In coarse gravels and fractured rock, turbulent flow may develop at realistic gradients and Darcy's law overestimates the discharge. In very fine clays, a threshold gradient may need to be exceeded before flow begins. Within the laminar range, the coefficient of permeability is essentially constant and independent of gradient, which makes Darcy's law extremely useful for engineering calculations.

Question 18

Problem: Discharge Velocity and Seepage Velocity

A sandy soil has a hydraulic conductivity of $4\times10^{-3}$ cm/sec, a porosity of 32 percent, and is subjected to a hydraulic gradient of 0.015. Compute the discharge velocity and the seepage velocity.

Question 19

Problem: Equivalent Horizontal Permeability of Layered Soil

A soil deposit consists of three horizontal layers: Layer 1 is 1.5 m thick with $k_1=5\times10^{-4}$ cm/sec; Layer 2 is 2.0 m thick with $k_2=3\times10^{-3}$ cm/sec; Layer 3 is 1.0 m thick with $k_3=8\times10^{-4}$ cm/sec.

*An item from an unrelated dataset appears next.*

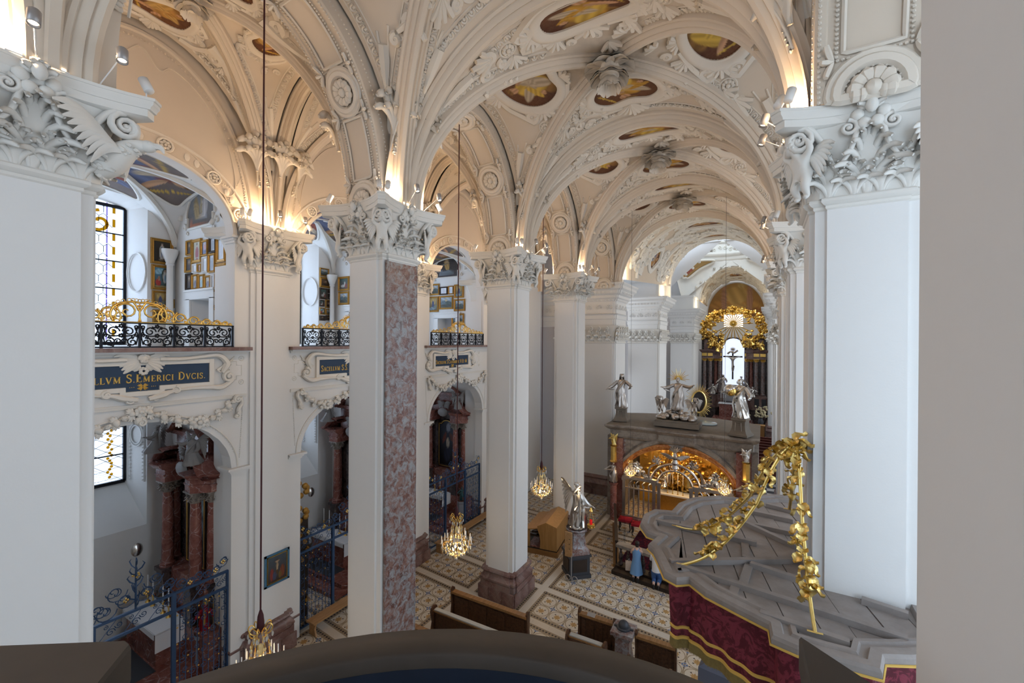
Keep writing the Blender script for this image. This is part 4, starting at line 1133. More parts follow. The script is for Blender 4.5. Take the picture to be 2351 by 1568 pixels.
# iron panel (local: y along, z up), width w, height h
def iron_panel(mb, y0, w, h, r=.0145):
    c = y0 + w / 2
    for sg in (-1, 1):
        s = lambda y: c + sg * y
        S1 = [(s(-q[0] + w * .0), q[1]) for q in []]
        rod(mb, sc2((s(w * .20), h * .66), w * .17, .02, PI / 2 + sg * PI / 2, -sg * 1.3), r)
        rod(mb, sc2((s(w * .30), h * .24), w * .15, .02, PI / 2, sg * 1.35), r)
        rod(mb, sc2((s(w * .08), h * .28), w * .09, .015, 0 if sg > 0 else PI, sg * 1.2), r)
        rod(mb, bez([(s(w * .03), h * .5), (s(w * .18), h * .48), (s(w * .38), h * .56), (s(w * .44), h * .86)], 10), r)
        rod(mb, bez([(s(w * .37), h * .80), (s(w * .45), h * .5), (s(w * .40), h * .12)], 8), r * .9)
        rod(mb, sc2((s(w * .40), h * .84), w * .07, .012, -PI / 2, sg * 1.1), r)
        for (y, z) in ((.30, .42), (.12, .82), (.22, .12), (.40, .50)):
            for a in range(4): mb.blob((0, s(w * y) + .022 * math.cos(a * PI / 2 + .4), h * z + .022 * math.sin(a * PI / 2 + .4)), (.008, .02, .02), k=5, m=3)
    for (y, z) in ((0, .5), (0, .88)):
        for a in range(5): mb.blob((0, c + .03 * math.cos(a * 1.257), h * z + .03 * math.sin(a * 1.257)), (.01, .026, .026), k=5, m=3)
def cresting(mb, L, H, r=.016):
    """gilt cresting: scrolls rising to the middle, local y from -L to L"""
    env = lambda y: H * (.16 + .84 * math.exp(-(y / (L * .42)) ** 2)) 
    rod(mb, [(-L, .0), (L, .0)], .016)
    for sg in (-1, 1):
        for (y, rr) in ((.22, .20), (.50, .15), (.76, .12), (1.05, .115), (1.32, .09), (1.56, .075), (1.76, .055)):
            if y > L: continue
            z = env(y) * .48
            rod(mb, sc2((sg * y, z), rr, .02, PI / 2 - sg * PI / 2, sg * 1.4), np.linspace(r * 1.5, r * .8, 16))
            rod(mb, sc2((sg * (y + .12), z * .45), rr * .6, .015, PI / 2 + sg * PI / 2, -sg * 1.2), np.linspace(r, r * .7, 16))
            rod(mb, bez([(sg * (y - rr), .01), (sg * (y - rr * 1.1), z), (sg * (y - rr * .4), env(y))], 8), np.linspace(r, r * 1.3, 9))
            mb.blob((0, sg * (y + rr), z * .3), (.02, .04, .03), k=5, m=4)
        big = [(sg * (.44 + .02), .03), (sg * .50, H * .35), (sg * .40, H * .72), (sg * .16, H * .86), (0, H * .84)]
        rod(mb, bez(big, 20), .024)
        for a in np.linspace(.1, 1, 12):
            q = bez(big, 40)[int(a * 40)]; o = unit(q - A(0, H * .35)); loop = circ(.034, 8, tuple(q + o * .045)); rod(mb, np.r_[loop, loop[:1]], .0085)
    rod(mb, [(0, 0), (0, H * .8)], .01)
    for a in range(6): mb.blob((0, .05 * math.cos(a), H * .62 + .05 * math.sin(a)), .026, k=5, m=4)
BL = 1.96; HB = .55
mb = MB()
for i in range(6): iron_panel(mb, -BL + .04 + i * (2 * BL - .08) / 6, (2 * BL - .08) / 6, HB)
scrolls_me = mb.mesh('iron_scrollwork', M['iron'])
mb = MB(); mb.box((0, 0, 0), (.035, 2 * BL, .03)); rail_me = mb.mesh('rail', M['iron'], False)
mb = MB(); mb.box((0, 0, HB / 2), (.04, .045, HB)); post_me = mb.mesh('post', M['iron'], False)
mb = MB(); cresting(mb, BL - .03, .52); crest_me = mb.mesh('gilt_cresting', M['gold'])
for k, c in enumerate(CB):
    if k == 0: continue
    t = thing('balcony_railing', f'black iron scroll railing with gold cresting, gallery {WHERE[k]}', 'railing', (XF + .04, c, 8.79), group='gallery railings')
    link('iron_scrollwork', scrolls_me, t); link('rail', rail_me, t, (0, 0, .02)); link('rail', rail_me, t, (0, 0, HB))
    for i in range(7): link('post', post_me, t, (0, -BL + .03 + i * (2 * BL - .06) / 6, 0))
    link('gilt_cresting', crest_me, t, (0, 0, HB + .02))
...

Compute the equivalent horizontal permeability.

Question 20

Problem: Equivalent Vertical Permeability and Seepage Rate

Using the same three-layer deposit as the previous problem (Layer 1: 1.5 m, $k_1=5\times10^{-4}$ cm/sec; Layer 2: 2.0 m, $k_2=3\times10^{-3}$ cm/sec; Layer 3: 1.0 m, $k_3=8\times10^{-4}$ cm/sec), compute the equivalent vertical permeability. Then find the vertical seepage velocity if the total head loss across all three layers is 0.30 m.

Question 21

Problem: Time of Travel through a Confined Aquifer

A confined aquifer is 8 m thick, 500 m wide, and 2 km long. The hydraulic conductivity is 25 m/day, the porosity is 28 percent, and the hydraulic gradient is 0.004. Compute the total flow through the aquifer and the time for a contaminant particle to travel the 2 km length via seepage velocity.